Aminah kembali ke Mekah dengan putra tercintanya. Tetapi dalam perjalanan beliau jatuh sakit dan meninggal dunia di suatu tempat bernama Abwa. Nabi Muhammad kehilangan ibundanya. Hanya Allah Swt yang mengetahui kesedihan anak berumur enam tahun ini. Kita hanya mengetahui hal ini lebih banyak 55 tahun setelahnya ketika beliau berangkat haji. Begitu melihat makam ibundanya, ia menangis sedih sehingga orang-orang yang ikut menyertai pun turut menangis.

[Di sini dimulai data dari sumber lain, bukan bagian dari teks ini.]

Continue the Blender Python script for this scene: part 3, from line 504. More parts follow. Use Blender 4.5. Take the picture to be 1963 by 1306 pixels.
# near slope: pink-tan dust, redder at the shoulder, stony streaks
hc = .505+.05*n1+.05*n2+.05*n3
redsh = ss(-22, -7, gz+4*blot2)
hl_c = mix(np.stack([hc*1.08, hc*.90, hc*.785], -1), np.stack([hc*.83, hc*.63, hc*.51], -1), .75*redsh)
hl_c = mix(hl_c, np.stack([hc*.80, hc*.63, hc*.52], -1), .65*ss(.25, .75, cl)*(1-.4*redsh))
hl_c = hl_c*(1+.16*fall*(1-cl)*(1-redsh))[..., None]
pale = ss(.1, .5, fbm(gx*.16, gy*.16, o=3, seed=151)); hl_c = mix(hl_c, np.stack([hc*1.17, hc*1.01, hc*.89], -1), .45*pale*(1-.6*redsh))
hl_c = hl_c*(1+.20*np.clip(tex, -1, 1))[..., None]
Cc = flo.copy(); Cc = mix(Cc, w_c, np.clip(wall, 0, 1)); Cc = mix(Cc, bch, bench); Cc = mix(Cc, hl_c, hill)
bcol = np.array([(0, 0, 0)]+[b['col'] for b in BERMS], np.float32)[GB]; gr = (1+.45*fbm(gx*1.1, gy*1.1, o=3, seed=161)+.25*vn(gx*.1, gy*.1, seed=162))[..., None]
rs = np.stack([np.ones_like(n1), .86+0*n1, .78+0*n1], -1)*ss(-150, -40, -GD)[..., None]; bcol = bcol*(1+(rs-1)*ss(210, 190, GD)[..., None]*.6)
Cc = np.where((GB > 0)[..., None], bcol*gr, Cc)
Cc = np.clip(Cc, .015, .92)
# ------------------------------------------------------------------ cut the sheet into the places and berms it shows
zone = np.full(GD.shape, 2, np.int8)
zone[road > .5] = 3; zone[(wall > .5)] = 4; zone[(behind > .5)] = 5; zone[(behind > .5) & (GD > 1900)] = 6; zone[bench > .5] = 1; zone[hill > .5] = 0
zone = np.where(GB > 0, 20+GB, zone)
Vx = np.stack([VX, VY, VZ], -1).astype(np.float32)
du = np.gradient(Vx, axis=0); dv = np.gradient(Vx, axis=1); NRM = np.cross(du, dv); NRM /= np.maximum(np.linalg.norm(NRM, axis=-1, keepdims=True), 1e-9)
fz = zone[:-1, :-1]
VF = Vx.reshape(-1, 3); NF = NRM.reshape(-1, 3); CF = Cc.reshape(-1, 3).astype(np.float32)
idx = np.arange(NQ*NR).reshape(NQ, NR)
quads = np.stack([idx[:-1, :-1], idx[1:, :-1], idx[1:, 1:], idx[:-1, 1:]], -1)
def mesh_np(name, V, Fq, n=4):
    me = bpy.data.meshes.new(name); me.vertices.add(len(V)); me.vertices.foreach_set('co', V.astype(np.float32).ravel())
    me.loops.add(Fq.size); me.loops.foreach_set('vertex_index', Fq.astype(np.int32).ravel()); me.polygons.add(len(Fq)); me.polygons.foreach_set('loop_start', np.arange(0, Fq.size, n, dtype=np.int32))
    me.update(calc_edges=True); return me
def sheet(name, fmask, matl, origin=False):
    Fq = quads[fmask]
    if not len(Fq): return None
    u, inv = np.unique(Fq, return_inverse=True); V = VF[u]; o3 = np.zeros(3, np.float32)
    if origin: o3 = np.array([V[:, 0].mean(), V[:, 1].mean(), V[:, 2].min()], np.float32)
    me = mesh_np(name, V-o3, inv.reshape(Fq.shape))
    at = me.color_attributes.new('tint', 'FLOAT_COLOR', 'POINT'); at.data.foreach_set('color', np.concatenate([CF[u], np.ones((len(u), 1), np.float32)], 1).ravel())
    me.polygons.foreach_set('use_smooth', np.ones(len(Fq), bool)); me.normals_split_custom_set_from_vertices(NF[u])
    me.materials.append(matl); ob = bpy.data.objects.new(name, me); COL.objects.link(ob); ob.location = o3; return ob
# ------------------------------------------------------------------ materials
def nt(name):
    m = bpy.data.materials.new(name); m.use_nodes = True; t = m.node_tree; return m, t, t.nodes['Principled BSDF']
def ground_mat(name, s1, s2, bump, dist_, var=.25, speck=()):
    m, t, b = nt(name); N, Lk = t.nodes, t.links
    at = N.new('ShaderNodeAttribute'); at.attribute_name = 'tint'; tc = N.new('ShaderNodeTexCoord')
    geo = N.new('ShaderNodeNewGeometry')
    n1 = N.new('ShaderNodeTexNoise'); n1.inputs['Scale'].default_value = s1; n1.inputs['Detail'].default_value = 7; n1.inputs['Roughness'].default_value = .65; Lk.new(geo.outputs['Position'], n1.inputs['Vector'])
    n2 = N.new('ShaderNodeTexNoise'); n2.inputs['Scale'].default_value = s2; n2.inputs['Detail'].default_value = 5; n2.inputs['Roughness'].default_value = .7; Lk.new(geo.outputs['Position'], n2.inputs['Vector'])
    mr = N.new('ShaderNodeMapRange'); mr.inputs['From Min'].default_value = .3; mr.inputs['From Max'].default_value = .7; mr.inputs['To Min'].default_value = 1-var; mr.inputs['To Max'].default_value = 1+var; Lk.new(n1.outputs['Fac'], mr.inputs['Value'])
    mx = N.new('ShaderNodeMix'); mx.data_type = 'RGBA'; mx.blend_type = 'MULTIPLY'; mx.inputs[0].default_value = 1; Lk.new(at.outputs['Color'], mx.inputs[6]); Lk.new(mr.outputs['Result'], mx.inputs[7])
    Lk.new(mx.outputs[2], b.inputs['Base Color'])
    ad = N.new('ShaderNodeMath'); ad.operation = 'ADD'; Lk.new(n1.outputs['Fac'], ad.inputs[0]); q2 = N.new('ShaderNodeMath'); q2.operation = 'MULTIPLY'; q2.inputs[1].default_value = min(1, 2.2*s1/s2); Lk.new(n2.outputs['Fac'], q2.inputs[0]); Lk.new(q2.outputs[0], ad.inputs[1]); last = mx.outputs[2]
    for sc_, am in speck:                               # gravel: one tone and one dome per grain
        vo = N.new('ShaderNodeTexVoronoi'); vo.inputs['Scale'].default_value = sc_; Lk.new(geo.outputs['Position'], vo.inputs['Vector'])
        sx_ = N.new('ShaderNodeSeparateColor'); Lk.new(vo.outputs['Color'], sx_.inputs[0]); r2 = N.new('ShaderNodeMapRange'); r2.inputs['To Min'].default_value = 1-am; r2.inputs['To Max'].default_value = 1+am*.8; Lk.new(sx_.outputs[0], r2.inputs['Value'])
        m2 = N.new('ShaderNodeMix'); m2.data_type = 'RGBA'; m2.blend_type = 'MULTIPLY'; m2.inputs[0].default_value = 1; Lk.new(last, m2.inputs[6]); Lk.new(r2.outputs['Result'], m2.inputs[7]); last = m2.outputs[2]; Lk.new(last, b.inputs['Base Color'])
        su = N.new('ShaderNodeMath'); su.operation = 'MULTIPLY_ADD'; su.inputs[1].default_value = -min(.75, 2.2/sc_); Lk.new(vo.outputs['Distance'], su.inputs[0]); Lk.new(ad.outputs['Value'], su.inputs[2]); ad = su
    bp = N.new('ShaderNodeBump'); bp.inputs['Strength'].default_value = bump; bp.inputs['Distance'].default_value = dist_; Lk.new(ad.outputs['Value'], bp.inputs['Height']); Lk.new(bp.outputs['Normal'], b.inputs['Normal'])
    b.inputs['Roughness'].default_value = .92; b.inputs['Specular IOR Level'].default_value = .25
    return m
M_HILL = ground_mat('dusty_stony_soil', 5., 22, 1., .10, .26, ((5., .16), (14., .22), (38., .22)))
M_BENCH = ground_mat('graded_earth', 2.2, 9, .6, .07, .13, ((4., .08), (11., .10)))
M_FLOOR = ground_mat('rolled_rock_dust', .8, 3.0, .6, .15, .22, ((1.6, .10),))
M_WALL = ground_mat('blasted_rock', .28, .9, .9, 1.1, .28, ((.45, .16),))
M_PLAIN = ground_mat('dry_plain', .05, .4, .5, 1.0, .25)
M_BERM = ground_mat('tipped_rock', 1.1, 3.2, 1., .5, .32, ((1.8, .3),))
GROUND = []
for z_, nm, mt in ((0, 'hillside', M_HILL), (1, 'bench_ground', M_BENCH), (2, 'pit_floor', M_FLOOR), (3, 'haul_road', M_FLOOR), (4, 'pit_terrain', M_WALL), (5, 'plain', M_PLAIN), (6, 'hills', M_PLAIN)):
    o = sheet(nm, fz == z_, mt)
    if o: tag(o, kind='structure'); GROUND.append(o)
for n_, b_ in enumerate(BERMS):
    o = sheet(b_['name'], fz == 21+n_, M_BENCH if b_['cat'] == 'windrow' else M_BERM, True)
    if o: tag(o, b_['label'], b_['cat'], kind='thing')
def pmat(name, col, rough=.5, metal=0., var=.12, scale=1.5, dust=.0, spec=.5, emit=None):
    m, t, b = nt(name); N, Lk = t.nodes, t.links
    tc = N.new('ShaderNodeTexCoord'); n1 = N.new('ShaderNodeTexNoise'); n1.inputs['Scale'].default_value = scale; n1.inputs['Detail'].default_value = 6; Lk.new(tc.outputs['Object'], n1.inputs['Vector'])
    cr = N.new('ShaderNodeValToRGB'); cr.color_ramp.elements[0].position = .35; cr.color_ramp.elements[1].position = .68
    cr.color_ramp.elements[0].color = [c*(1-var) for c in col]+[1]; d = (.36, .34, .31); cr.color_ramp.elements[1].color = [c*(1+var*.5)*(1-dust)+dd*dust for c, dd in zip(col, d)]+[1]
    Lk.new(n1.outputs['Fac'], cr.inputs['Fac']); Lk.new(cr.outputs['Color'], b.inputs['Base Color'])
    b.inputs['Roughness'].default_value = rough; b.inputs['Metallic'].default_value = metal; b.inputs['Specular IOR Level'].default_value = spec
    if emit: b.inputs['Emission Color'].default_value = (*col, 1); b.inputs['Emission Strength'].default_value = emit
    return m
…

Beliau bersabda: “Aku mengenang kasih sayang dan kelembutan Ibundaku.”

Nabi Muhammad Saw mempunyai banyak sekali kelebihan dan keutamaan sehingga membuatnya berbeda dari anak-anak lainnya. Ia tidak pernah berbuat salah seperti yang dilakukan orang-orang pada umumnya. Ia tidak pernah menjerumuskan dirinya dalam dosa seperti orang lain. Nabi Muhammad tidak pernah ikut serta dalam perkumpulan nyanyian dan dansa mereka. Ia tidak pernah minum minuman keras. Beliau membenci berhala. Ia selalu berkata jujur, benar, dan bisa memegang amanah.

Rasulullah Saw berotak cerdas, tulus hati, berpikiran bersih, dan kaya ide. Karena itulah tidak mengherankan jika ia terhindar dari pergaulan komunitas jahiliyah. Itulah yang membuatnya sering menyendiri, merenungi kondisi nestapa jiwa masyarakat dan akhirnya lebih banyak memikirkan keagungan Sang Maha Pencipta.

Baca: Pribadi Nabi Muhammad Saw Menurut Lisan Suci Amirul Mukminin a.s.

Sepanjang masa itu orang-orang yang masih beriman kepada Tuhan Yang Maha Esa adalah mereka yang masih setia mengikuti ajaran Nabi Ibrahim a.s., Nabi Muhammad termasuk salah seorang dari mereka. Beliau pergi berkhalwat dalam sebuah gua bernama Hira sebulan penuh setiap tahunnya untuk berdoa dan bermunajat dengan penciptanya. Sepanjang bulan itu beberapa orang teman atau pembantunya membawakannya makanan. Setelah selesai berkhalwat ia melakukan tawaf tujuh putaran ke Kabah sebelum kembali ke rumah.